In recent years, Chinese tissue paper made from bamboo has emerged as a trendy choice for eco-friendly shoppers.

However, the new research suggests these bamboo paper products may not offer significant climate benefits over tissue produced in the United States and, in some cases, may be more detrimental to the environment.

The findings are detailed in a new paper from North Carolina State University researchers, which compared the carbon footprint of bamboo tissue paper manufactured in China with that of conventional tissue paper manufactured in the US and Canada.

The researchers found that, while using bamboo biomass itself did not produce more greenhouse gases than traditional wood, the fossil fuel-heavy power grid in China led to significant increases in emissions compared with cleaner fuel sources used in North America.

“As far as emissions go, the technology used to create hygiene tissue paper is far more important than the type of fiber it’s made from,” says Naycari Forfora, lead author of the study and Ph.D candidate in the NC State College of Natural Resources. “Because the Chinese power grid is so reliant on coal for power, emissions throughout the entire tissue supply chain are higher than what we saw with the wood-based option.”

Ronalds Gonzalez, an associate professor at NC State University and coauthor of the paper, says that manufacturing tissue paper from bamboo is not meaningfully different from using other wood sources.

“Bamboo is a crop like any other, and it goes through the same production processes as Brazilian or Canadian wood,” Gonzalez says.

“Consumers often think of bamboo as a ‘tree-free’ option, but the trees used to make tissue are planted and harvested the same way that bamboo is. When you then factor in how coal-reliant the Chinese mills are, you start to see how emissions from this product are actually higher than others.”
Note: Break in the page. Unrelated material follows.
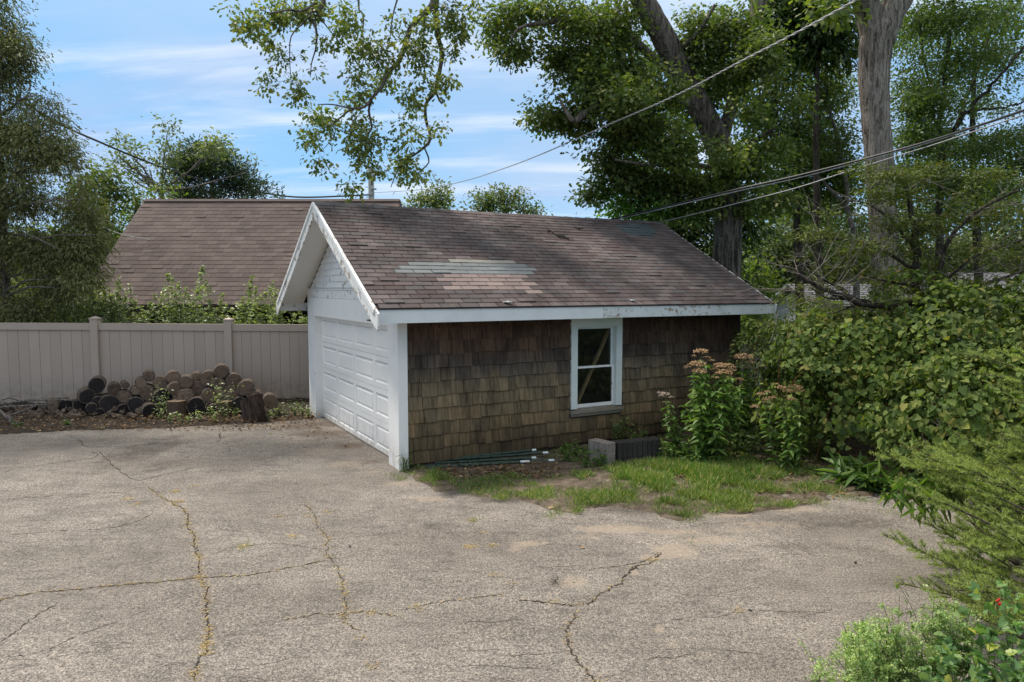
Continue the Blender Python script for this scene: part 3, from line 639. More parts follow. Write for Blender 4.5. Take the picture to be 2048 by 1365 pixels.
# front: corner boards, header, clapboards
fr = MB(); fr.box(-.03, 0, -.028, VR, 0, 2.50); fr.build('front_corner_board', M['paint'], gar)
fr = MB(); fr.box(-.045, .10, -.048, .0, .0, 2.26); fr.build('corner_post', M['paint'], gar)
fr = MB(); fr.box(-.03, .0, VL, GW+.02, 0, 2.50); fr.build('front_corner_board', M['worn_paint'], gar)
fr = MB(); fr.box(.0, REC+.04, VL, VL+.04, 0, 2.15); fr.build('door_jamb', M['paint'], gar)
fr = MB(); fr.box(.0, REC+.04, VR-.04, VR, 0, 2.15); fr.build('door_jamb', M['paint'], gar)
fr = MB(); fr.box(-.034, REC+.04, VR-.0, VL+.0, DH, 2.50); fr.build('header_board', M['paint'], gar)
fr = MB(); fr.prism([(-.036, .0, 2.503), (-.036, GW, 2.503), (-.036, GW, 2.66), (-.036, 0, 2.66)], (.05, 0, 0)); fr.build('frieze_board', M['worn_paint'], gar)
fr = MB(); fr.box(-.055, -.036, .1, GW-.1, 2.663, 2.69); fr.build('drip_edge', M['worn_paint'], gar)
SLOPE = (ZR-ZE)/(GW/2+EV)
def roof_z(v): return ZR - SLOPE*abs(v-GW/2)
zb = 2.70
while zb < ZR-.35:
    zt = zb+.118
    ha = (ZR-.14-zb)/SLOPE; hb = max(.02, (ZR-.14-zt)/SLOPE)
    c = GW/2
    MB().add([(-.012, c-ha, zb), (-.012, c+ha, zb), (-.034, c+ha, zb), (-.034, c-ha, zb), (-.010, c-hb, zt), (-.010, c+hb, zt), (-.014, c+hb, zt), (-.014, c-hb, zt)],
             [(0, 3, 2, 1), (3, 7, 6, 2), (4, 5, 6, 7), (0, 4, 7, 3), (1, 2, 6, 5), (0, 1, 5, 4)]).build('clapboard', M['worn_paint'], gar)
    zb = zt
# garage door
gd = empty('garage_door', (REC, VL, 0)); gd.parent = gar
dw = VL-VR; ncol, nrow = 4, 4; sh = DH/nrow
MB().box(.0, .03, -dw, 0, .005, DH).build('door_backing', M['door_paint'], gd)
mbp = None
for r in range(nrow):
    z0, z1 = r*sh+(.012 if r == 0 else .003), (r+1)*sh-.003; s = MB(); s.box
    cw = dw/ncol; ys = []; px_ = .075; pz = .10
    # frame of stiles and rails, standing .02 proud
    s.box(-.022, -.001, -dw, 0, z0, z0+pz-.01); s.box(-.022, -.001, -dw, 0, z1-pz+.01, z1)
    for c in range(ncol+1):
        y = -c*cw; h = px_ if 0 < c < ncol else px_*1.0
        a, b = (max(-dw, y-h), min(0, y+h)); s.box(-.022, -.001, a, b, z0+pz-.01, z1-pz+.01)
    s.build('door_section', M['door_paint'], gd)
    if mbp is None:
        pw, ph = cw-2*px_, (z1-z0)-2*pz+.02; d_ = .028
        mbp = MB(); O = [(0, 0), (pw, 0), (pw, ph), (0, ph)]
        # groove ring then raised field
        def ring(k, x): return [(x, k, k), (x, pw-k, k), (x, pw-k, ph-k), (x, k, ph-k)]
        rings = [ring(0, -.0215), ring(.022, -.004), ring(.034, -.004), ring(.056, -.019)]
        V = [p for q in rings for p in q]; Fc = [(i*4+k, i*4+(k+1) % 4, i*4+4+(k+1) % 4, i*4+4+k) for i in range(3) for k in range(4)] + [(12, 13, 14, 15)]
        mbp.add(V, Fc); pm = mbp.mesh('door_panel')
    for c in range(ncol):
        link('door_panel', pm, M['door_paint'], gd, (0, -(c+1)*cw+px_, z0+pz-.01))
MB().box(-.03, .03, -dw, 0, -.0, .012).build('bottom_seal', M['dark_gap'], gd)
# roof: base slabs, soffits
roof = empty('roof', (0, 0, 0)); roof.parent = gar
nrm = np.array([0, -SLOPE, 1.]); nrm /= np.linalg.norm(nrm)
X0, X1 = -OH, GL+D2
for sgn in (1, -1):
    vE = -EV if sgn == 1 else GW+EV; vM = GW/2
    a = [(X0, vE, ZE-.012), (X1, vE, ZE-.012), (X1, vM, ZR-.012), (X0, vM, ZR-.012)]
    b = [(x, y, z-.035) for x, y, z in a]
    MB().hexa(b, a).build('roof_deck', M['roof_base'], roof)
    b2 = [(X0+.0, vE, ZE-.050), (.0, vE, ZE-.050), (.0, vM, ZR-.050), (X0+.0, vM, ZR-.050)]; b3 = [(x, y, z-.012) for x, y, z in b2]
    MB().hexa(b3, b2).build('rake_soffit', M['paint'], gar)
    # rake board at the front (two layers) and at the rear
    for (xa, xb, wd, ov, mat, nm) in ((X0-.028, X0, .215, .13, 'peel_paint', 'rake_board'), (X0-.045, X0-.0285, .055, .02, 'worn_paint', 'rake_trim'), (X1, X1+.025, .17, .06, 'worn_paint', 'rake_board')):
        s_ = 1 if sgn == 1 else -1; vt = vE - s_*ov; zt = ZR - SLOPE*abs(vt-vM) - .004
        top = [(xa, vM, ZR-.004), (xa, vt, zt)]; wz = wd*math.hypot(1, SLOPE)
        poly = [(xa, vM, ZR-.004), (xa, vt, zt), (xa, vt+s_*.035, zt-wz*.98), (xa, vM, ZR-.004-wz)]
        MB().prism(poly, (xb-xa, 0, 0)).build(nm, M[mat], gar)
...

The researchers found that Chinese bamboo tissue was responsible for nearly 2,400 kilograms of carbon dioxide equivalent per ton of tissue produced, compared to 1,824 kgCO2eq/ton for wood-based US tissue. Chinese bamboo also underperformed in several environmental categories, including smog formation, respiratory effects and ecotoxicity. Of note, these differences largely disappeared when bamboo production occurred in areas with clean electrical grids, reinforcing the finding that technological improvements are significantly more impactful than a change in fiber type when developing decarbonization strategies.

The paper appears in Cleaner Environmental Systems.